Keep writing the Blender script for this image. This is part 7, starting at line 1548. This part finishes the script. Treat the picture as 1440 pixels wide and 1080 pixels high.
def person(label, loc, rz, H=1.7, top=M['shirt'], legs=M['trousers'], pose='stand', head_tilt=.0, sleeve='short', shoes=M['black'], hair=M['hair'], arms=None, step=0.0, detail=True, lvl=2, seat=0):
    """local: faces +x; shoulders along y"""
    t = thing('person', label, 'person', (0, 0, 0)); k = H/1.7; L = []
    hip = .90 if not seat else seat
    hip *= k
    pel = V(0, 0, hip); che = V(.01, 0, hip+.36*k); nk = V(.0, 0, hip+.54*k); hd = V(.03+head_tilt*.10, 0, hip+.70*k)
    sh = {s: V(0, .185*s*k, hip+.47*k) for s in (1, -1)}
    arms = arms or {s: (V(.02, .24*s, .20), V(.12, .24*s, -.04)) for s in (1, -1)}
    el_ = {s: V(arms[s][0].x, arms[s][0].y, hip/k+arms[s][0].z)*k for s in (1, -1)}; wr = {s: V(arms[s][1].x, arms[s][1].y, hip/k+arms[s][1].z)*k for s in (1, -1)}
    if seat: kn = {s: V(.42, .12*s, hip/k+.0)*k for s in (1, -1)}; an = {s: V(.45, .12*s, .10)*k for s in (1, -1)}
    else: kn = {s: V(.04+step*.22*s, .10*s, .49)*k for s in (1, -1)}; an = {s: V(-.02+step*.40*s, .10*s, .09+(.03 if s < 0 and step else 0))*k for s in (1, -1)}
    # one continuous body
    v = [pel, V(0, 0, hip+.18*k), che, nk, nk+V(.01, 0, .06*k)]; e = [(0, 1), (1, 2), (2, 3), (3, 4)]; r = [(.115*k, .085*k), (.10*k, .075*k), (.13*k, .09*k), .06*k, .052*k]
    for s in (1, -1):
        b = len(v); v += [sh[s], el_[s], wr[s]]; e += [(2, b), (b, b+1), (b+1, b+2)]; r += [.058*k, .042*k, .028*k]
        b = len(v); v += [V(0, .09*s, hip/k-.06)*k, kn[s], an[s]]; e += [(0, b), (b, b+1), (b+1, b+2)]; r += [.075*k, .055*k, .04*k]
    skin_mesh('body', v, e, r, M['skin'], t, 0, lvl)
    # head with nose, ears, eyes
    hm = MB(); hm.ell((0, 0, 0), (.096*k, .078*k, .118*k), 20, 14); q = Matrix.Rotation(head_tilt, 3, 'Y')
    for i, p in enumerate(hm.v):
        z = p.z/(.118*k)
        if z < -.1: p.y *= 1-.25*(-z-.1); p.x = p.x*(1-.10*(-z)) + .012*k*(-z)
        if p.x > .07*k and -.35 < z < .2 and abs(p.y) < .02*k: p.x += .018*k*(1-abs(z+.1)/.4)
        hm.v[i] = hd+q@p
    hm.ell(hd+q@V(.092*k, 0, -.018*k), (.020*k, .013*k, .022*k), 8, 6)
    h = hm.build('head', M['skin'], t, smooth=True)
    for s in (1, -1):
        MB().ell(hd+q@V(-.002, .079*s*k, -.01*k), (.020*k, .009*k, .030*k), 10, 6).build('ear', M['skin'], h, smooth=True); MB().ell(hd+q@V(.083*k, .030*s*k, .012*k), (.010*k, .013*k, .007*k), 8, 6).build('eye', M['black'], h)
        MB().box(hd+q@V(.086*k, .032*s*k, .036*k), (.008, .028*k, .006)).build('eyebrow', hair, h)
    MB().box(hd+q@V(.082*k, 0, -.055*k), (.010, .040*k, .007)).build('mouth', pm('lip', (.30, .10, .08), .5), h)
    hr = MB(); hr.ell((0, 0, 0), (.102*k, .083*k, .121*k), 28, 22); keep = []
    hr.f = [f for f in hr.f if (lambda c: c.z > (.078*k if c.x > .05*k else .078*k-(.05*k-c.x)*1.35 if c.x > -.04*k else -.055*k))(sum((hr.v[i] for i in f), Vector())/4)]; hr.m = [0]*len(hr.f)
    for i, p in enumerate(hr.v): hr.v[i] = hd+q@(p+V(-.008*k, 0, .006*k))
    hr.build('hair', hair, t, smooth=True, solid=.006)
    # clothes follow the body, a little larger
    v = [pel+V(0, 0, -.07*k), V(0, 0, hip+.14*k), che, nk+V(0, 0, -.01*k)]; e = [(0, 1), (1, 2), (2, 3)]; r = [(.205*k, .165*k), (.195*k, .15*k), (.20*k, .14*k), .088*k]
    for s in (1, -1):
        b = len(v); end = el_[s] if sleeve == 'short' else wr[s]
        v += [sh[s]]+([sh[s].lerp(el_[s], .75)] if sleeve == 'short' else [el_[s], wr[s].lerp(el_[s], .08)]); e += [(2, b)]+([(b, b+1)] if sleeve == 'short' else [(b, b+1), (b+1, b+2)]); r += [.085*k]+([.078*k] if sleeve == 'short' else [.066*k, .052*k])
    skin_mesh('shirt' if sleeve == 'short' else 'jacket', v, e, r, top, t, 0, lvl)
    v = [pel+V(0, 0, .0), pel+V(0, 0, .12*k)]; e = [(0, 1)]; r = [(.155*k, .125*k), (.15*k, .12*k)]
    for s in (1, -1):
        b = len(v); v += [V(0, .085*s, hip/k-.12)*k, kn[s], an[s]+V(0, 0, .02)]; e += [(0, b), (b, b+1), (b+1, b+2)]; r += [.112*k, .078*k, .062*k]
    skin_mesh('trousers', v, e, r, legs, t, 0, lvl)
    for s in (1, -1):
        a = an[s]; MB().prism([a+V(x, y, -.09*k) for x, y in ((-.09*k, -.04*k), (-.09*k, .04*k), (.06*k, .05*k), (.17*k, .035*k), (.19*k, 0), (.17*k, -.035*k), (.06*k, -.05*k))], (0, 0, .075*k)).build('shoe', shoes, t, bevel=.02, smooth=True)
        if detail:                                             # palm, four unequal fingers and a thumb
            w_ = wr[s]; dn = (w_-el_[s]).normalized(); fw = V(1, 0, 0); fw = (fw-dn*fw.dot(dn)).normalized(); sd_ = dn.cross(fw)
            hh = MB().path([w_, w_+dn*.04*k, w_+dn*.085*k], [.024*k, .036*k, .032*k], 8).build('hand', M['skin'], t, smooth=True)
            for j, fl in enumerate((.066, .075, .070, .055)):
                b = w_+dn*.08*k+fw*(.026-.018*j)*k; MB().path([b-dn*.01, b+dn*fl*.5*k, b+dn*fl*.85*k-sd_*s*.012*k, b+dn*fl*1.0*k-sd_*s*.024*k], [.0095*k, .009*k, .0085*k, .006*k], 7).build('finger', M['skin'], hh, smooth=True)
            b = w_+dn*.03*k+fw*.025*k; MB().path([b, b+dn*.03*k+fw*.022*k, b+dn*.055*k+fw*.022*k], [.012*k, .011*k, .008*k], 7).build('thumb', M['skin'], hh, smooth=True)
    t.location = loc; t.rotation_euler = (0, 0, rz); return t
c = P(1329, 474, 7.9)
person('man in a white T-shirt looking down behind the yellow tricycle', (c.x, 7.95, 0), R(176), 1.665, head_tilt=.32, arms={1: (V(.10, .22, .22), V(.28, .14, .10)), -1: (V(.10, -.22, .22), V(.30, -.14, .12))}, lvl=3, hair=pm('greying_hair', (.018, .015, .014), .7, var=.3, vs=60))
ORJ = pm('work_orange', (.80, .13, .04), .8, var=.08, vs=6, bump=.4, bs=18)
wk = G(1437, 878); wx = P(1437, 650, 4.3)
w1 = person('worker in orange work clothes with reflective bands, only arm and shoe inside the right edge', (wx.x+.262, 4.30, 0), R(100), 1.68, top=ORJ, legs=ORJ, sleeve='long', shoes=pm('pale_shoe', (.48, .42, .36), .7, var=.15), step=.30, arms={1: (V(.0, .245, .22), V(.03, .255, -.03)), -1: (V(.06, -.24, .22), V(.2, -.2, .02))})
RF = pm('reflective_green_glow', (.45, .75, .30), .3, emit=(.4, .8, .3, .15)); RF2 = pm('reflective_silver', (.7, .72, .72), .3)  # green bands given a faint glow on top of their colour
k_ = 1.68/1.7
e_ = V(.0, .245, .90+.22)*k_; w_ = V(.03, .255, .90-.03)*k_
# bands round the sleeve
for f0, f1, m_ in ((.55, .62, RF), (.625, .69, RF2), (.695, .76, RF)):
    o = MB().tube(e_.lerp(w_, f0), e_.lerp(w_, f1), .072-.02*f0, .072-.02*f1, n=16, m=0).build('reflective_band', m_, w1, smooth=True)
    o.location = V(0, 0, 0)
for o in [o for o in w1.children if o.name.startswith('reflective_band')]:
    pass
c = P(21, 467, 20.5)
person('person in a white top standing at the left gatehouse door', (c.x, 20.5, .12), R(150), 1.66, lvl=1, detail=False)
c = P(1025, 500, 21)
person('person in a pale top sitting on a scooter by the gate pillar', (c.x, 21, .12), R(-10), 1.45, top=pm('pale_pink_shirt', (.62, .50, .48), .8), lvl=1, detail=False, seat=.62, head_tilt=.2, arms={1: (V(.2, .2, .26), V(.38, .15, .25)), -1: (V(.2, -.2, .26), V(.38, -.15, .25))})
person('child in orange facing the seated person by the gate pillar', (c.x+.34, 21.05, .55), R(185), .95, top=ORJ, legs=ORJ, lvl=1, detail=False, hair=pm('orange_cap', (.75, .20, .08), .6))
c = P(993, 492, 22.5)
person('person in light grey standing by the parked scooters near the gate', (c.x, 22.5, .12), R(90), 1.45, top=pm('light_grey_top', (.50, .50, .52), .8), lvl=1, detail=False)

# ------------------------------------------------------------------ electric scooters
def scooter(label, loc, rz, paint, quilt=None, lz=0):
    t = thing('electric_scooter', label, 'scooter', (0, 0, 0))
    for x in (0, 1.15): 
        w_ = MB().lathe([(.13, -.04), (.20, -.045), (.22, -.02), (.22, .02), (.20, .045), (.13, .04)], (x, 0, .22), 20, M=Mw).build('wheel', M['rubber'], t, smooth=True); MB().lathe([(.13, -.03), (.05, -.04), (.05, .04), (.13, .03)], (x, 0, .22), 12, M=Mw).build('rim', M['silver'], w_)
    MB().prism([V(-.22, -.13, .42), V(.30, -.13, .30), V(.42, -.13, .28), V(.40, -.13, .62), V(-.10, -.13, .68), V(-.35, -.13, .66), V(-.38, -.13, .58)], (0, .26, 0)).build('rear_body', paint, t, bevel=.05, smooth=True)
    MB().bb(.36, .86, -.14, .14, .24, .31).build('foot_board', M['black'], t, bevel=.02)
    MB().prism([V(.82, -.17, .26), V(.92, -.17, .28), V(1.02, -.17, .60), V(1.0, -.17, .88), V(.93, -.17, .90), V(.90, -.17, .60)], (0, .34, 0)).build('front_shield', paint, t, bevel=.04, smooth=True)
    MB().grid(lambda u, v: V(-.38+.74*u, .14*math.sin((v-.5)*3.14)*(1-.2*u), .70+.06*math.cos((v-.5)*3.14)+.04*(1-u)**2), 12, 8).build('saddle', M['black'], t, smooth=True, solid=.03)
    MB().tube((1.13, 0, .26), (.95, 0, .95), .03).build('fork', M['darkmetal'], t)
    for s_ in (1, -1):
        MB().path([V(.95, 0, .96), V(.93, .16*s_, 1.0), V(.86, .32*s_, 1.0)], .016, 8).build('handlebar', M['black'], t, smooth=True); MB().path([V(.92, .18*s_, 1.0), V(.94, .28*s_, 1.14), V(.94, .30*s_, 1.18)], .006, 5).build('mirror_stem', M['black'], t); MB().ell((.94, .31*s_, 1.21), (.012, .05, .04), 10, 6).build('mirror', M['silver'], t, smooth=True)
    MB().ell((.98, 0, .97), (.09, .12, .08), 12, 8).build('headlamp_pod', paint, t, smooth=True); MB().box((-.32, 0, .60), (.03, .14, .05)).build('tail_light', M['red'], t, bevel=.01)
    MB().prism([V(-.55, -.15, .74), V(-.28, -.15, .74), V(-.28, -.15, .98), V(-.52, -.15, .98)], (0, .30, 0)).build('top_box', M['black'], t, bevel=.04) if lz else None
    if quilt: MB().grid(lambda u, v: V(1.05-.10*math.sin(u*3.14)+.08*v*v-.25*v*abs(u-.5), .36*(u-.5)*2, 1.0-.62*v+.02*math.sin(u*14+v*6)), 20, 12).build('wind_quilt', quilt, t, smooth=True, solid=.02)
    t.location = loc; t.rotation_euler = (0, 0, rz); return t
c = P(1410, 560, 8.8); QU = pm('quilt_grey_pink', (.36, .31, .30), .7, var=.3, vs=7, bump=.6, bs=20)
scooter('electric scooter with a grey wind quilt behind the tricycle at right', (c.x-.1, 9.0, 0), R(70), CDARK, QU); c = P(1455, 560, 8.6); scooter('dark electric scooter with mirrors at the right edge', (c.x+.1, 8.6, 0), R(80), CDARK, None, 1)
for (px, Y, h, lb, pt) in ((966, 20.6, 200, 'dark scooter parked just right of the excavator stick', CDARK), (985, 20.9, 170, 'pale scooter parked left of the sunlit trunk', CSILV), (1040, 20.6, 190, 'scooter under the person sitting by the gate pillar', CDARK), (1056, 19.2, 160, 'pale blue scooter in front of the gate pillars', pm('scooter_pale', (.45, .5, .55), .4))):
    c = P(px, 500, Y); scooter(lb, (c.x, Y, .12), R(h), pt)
* * *
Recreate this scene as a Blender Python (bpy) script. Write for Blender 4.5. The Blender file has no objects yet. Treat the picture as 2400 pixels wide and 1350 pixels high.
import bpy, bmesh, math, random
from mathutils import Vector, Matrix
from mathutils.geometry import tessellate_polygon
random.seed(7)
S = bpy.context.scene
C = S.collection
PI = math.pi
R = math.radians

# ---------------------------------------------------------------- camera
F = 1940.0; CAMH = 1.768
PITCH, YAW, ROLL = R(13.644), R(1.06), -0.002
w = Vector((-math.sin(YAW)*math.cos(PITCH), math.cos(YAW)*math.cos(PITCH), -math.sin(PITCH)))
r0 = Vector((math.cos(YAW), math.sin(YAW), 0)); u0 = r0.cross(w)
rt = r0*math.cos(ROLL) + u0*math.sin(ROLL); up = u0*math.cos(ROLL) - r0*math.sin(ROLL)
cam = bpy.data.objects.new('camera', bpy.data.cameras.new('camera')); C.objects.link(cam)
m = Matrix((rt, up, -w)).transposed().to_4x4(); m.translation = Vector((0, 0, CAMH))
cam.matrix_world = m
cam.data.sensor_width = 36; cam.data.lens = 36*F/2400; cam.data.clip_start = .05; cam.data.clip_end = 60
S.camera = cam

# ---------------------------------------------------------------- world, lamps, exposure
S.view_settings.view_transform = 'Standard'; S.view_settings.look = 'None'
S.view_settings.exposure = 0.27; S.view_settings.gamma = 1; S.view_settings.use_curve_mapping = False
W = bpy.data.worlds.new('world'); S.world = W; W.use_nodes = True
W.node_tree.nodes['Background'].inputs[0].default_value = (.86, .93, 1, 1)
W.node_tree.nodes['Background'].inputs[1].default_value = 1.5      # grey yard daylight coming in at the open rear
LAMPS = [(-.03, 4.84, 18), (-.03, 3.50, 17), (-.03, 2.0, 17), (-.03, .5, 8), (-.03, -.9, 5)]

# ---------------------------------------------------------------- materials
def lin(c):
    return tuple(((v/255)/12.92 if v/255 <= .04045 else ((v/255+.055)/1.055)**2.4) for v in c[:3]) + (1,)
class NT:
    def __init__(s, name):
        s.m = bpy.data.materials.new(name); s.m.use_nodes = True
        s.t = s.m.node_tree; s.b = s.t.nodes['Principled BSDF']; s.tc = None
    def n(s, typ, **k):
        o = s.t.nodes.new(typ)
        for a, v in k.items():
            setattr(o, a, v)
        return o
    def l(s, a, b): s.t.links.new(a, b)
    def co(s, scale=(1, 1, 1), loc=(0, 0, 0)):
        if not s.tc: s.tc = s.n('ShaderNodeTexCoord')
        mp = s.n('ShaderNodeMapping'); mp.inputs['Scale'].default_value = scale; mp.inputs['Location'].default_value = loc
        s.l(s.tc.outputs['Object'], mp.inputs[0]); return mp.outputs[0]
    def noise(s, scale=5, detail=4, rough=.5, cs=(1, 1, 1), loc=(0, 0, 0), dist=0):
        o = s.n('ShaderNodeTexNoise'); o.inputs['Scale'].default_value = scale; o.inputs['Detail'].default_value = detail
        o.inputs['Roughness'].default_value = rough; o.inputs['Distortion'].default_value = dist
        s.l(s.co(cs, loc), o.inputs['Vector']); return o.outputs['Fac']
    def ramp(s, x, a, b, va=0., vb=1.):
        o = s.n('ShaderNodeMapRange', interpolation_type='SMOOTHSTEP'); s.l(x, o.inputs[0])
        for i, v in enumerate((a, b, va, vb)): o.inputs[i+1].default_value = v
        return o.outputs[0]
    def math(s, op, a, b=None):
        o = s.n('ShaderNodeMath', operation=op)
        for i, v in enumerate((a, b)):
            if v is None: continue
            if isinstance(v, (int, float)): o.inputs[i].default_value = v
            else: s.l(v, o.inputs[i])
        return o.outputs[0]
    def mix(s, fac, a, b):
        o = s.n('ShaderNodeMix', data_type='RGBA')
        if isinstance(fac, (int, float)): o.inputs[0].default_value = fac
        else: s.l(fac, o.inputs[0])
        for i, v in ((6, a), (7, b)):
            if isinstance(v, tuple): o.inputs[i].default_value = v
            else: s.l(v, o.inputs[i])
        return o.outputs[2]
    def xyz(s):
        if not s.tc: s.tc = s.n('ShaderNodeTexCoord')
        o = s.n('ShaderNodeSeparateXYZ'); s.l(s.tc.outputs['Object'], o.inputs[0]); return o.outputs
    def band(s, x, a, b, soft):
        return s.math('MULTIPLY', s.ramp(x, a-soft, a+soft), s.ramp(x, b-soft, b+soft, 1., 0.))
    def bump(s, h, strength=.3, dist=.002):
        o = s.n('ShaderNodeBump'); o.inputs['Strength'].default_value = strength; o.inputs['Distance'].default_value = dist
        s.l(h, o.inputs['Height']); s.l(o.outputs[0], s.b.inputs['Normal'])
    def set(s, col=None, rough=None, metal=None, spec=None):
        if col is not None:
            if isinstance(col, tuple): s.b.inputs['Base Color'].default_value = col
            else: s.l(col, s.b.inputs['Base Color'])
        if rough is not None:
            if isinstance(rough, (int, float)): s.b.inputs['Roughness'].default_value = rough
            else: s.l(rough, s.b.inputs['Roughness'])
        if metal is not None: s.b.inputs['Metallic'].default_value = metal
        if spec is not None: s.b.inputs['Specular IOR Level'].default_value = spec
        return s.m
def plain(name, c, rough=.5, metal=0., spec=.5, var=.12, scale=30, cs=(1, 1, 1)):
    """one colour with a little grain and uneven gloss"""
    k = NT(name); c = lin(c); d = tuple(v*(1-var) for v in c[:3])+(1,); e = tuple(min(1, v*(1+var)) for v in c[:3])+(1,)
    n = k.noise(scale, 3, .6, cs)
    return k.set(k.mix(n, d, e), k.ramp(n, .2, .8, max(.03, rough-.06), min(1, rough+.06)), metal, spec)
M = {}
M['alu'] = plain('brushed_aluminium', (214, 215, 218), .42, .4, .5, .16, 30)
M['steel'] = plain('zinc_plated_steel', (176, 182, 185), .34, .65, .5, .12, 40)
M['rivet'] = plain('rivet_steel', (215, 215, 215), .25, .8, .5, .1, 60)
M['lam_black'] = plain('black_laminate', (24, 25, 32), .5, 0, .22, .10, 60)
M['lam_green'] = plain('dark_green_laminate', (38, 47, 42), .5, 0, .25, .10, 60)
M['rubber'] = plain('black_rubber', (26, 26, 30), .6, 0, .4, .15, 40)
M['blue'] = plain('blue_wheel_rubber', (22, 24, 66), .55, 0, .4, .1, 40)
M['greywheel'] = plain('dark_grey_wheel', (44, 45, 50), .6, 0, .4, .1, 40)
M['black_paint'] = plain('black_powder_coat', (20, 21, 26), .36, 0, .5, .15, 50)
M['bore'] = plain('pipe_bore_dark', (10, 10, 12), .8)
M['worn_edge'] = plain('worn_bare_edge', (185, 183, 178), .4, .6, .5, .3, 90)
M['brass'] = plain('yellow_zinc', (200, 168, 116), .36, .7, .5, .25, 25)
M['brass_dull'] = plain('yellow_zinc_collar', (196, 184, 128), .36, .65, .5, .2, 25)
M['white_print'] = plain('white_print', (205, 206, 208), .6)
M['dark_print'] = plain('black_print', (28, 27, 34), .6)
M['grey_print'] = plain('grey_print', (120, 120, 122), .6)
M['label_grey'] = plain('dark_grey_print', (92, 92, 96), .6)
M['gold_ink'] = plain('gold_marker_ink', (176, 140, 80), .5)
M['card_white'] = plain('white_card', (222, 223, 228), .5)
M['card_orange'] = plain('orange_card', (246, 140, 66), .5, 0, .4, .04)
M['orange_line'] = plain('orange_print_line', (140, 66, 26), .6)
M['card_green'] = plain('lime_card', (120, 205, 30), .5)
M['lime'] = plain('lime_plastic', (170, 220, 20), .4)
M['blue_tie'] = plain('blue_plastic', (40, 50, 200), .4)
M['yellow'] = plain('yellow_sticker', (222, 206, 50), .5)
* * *
* **Problem details**:
Return the exact lines from the line with "Recreate this scene" to the line with "8), (-.03, -.9, 5)]", inclusive of both, with nothing added.

* **Problem solution**:
Recreate this scene as a Blender Python (bpy) script. Write for Blender 4.5. The Blender file has no objects yet. Treat the picture as 2400 pixels wide and 1350 pixels high.
import bpy, bmesh, math, random
from mathutils import Vector, Matrix
from mathutils.geometry import tessellate_polygon
random.seed(7)
S = bpy.context.scene
C = S.collection
PI = math.pi
R = math.radians

# ---------------------------------------------------------------- camera
F = 1940.0; CAMH = 1.768
PITCH, YAW, ROLL = R(13.644), R(1.06), -0.002
w = Vector((-math.sin(YAW)*math.cos(PITCH), math.cos(YAW)*math.cos(PITCH), -math.sin(PITCH)))
r0 = Vector((math.cos(YAW), math.sin(YAW), 0)); u0 = r0.cross(w)
rt = r0*math.cos(ROLL) + u0*math.sin(ROLL); up = u0*math.cos(ROLL) - r0*math.sin(ROLL)
cam = bpy.data.objects.new('camera', bpy.data.cameras.new('camera')); C.objects.link(cam)
m = Matrix((rt, up, -w)).transposed().to_4x4(); m.translation = Vector((0, 0, CAMH))
cam.matrix_world = m
cam.data.sensor_width = 36; cam.data.lens = 36*F/2400; cam.data.clip_start = .05; cam.data.clip_end = 60
S.camera = cam

# ---------------------------------------------------------------- world, lamps, exposure
S.view_settings.view_transform = 'Standard'; S.view_settings.look = 'None'
S.view_settings.exposure = 0.27; S.view_settings.gamma = 1; S.view_settings.use_curve_mapping = False
W = bpy.data.worlds.new('world'); S.world = W; W.use_nodes = True
W.node_tree.nodes['Background'].inputs[0].default_value = (.86, .93, 1, 1)
W.node_tree.nodes['Background'].inputs[1].default_value = 1.5      # grey yard daylight coming in at the open rear
LAMPS = [(-.03, 4.84, 18), (-.03, 3.50, 17), (-.03, 2.0, 17), (-.03, .5, 8), (-.03, -.9, 5)]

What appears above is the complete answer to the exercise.